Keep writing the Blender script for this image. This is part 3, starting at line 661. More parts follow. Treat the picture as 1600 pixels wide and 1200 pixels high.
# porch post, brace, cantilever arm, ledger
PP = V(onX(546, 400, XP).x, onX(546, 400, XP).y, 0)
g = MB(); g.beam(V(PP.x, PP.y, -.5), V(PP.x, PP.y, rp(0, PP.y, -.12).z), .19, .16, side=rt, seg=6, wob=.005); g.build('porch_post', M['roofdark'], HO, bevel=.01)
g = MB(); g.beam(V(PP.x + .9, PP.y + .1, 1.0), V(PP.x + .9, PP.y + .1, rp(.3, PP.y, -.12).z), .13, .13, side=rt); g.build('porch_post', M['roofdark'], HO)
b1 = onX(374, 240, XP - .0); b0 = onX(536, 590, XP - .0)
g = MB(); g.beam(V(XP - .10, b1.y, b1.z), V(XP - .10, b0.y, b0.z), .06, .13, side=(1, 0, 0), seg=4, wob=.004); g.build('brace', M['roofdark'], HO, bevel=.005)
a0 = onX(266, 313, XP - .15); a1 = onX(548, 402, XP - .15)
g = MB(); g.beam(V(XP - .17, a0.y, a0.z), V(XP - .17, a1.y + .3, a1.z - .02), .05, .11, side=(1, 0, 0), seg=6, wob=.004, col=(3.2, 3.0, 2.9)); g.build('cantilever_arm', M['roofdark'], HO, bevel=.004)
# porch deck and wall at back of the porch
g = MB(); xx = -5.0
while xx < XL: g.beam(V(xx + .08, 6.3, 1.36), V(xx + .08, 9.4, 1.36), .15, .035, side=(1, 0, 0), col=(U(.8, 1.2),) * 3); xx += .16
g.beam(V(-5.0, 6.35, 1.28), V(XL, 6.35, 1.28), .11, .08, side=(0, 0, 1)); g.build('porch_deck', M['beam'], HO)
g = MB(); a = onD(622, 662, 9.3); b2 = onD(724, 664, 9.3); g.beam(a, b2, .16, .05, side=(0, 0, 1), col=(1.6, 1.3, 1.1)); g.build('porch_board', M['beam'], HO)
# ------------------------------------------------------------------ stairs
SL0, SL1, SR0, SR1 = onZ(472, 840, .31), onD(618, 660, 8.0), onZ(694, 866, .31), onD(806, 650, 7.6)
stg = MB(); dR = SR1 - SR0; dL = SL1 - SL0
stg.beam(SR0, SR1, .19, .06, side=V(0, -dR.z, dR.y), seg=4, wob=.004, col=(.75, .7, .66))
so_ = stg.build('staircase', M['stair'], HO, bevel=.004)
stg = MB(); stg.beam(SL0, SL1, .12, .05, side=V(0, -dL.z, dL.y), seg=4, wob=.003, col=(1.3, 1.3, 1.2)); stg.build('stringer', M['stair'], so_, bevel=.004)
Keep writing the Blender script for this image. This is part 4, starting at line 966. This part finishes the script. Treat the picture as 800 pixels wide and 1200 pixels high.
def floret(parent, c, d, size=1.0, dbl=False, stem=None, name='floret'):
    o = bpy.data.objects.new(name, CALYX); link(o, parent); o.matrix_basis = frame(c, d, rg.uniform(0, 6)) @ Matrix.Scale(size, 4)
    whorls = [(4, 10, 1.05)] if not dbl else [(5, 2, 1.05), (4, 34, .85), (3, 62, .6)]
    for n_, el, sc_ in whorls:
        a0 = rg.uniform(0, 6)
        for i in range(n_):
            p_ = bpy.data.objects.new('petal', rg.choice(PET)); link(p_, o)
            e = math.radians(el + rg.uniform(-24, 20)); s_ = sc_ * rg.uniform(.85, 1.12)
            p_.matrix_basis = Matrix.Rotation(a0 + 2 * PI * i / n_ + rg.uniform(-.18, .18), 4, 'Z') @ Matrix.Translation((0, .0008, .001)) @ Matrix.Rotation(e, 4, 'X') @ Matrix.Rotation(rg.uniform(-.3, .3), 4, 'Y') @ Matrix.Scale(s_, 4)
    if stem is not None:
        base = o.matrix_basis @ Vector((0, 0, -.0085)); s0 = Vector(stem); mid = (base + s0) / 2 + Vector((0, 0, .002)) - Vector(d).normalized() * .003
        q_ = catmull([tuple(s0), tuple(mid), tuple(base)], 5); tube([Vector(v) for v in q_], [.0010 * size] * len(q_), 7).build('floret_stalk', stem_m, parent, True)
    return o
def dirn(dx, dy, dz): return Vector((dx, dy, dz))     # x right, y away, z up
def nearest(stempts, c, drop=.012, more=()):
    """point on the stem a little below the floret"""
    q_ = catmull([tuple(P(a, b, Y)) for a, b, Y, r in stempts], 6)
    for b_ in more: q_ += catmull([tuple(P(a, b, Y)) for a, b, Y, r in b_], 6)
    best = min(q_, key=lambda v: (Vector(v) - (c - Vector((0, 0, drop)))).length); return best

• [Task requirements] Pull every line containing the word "starting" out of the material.

• [Response for this exercise]
Keep writing the Blender script for this image. This is part 3, starting at line 661. More parts follow. Treat the picture as 1600 pixels wide and 1200 pixels high.
Keep writing the Blender script for this image. This is part 4, starting at line 966. This part finishes the script. Treat the picture as 800 pixels wide and 1200 pixels high.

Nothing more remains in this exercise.